Is It Abuse?

Is it abuse if my wife uses a known mental illness weakness of mine as a way to make a point, and/or punish me?

The issue is the anxiety I get from not know what is going on, when it directly affects me. I can overload and crash from it easily.

My wife does not like having to keep me informed of her plans. Including, not going to be home for a week. So she withholds informing from me.

Here is current the issue: I have been writing a book for about a year. I have struggled a lot with it. One problem I have consistently have mentioned is that I don’t have someone to read it – Lori knows me too well. Lori is away this weekend with her friends at a resort. I had mentioned that I might print a part of my book for all of them to read. I chickened out.
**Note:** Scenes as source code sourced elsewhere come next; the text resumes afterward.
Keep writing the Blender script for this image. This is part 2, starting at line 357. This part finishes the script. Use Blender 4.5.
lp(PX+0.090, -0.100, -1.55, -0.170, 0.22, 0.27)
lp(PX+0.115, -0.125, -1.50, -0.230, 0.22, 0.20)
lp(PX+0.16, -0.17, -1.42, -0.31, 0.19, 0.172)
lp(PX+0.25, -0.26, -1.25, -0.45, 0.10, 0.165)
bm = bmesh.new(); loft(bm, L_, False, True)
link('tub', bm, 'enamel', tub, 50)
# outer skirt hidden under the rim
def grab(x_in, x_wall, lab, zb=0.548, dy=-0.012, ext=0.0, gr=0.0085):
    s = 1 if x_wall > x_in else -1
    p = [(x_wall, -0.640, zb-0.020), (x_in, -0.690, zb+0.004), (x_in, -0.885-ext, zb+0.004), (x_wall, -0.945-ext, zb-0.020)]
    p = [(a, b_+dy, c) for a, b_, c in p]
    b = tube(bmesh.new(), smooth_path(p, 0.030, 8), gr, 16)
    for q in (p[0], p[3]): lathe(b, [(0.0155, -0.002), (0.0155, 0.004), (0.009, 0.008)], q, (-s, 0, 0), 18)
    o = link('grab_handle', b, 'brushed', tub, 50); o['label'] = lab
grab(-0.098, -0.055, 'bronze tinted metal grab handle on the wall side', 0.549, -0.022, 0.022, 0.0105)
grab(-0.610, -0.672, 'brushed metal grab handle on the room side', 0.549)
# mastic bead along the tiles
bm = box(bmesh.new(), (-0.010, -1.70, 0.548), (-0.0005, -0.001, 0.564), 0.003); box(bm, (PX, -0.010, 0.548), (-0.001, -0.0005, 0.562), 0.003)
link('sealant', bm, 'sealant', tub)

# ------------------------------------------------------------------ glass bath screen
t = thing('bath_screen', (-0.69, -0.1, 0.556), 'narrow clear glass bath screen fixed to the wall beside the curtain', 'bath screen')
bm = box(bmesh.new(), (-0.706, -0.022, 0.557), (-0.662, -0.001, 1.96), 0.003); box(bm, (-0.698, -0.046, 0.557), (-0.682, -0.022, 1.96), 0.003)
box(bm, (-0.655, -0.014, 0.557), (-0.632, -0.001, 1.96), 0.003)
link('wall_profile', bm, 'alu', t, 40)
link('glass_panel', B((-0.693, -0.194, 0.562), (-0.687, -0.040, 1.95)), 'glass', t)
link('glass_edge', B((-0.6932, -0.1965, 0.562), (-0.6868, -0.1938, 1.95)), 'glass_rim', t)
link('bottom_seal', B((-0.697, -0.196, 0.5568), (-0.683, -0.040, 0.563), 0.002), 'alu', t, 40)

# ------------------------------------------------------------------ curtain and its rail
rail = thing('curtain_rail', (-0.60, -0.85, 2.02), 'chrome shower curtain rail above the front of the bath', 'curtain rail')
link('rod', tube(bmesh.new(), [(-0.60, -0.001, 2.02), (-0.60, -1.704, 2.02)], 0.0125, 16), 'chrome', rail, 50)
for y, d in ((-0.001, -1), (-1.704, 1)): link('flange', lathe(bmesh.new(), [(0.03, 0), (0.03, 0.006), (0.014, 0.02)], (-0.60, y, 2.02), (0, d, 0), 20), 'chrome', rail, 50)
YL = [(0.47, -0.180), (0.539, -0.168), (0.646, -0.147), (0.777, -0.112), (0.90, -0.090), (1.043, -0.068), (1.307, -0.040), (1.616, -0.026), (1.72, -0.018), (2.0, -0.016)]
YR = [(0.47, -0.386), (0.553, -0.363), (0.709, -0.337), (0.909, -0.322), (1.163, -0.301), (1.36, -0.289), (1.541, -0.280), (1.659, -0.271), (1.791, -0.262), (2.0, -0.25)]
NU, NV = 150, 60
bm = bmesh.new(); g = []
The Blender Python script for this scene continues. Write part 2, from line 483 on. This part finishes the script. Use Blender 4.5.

But… early the first of their 3 days, I emailed her a copy. Almost 24 hours later, even though we had exchanged email on other subjects, she never mentioned my book.

I think that is the kind of thing most people would respond to. You know… an email about getting it? Especially one that gives irrevocable permission for her to share with those friends? Wouldn’t most people say something??

She does not tell me – I think – to prove she shouldn’t have to, and to punish me. I think she is using a known mental illness issue I have, to punish me. What is that called again?

NOTE:  When I told Lori it was upsetting she had not emailed, she literally said… “I thought we were past that.”  She thinks I should just change, if I see the problem in hindsight.  It is a common issue.  Did I mention she has a Master’s in Experimental Phycology?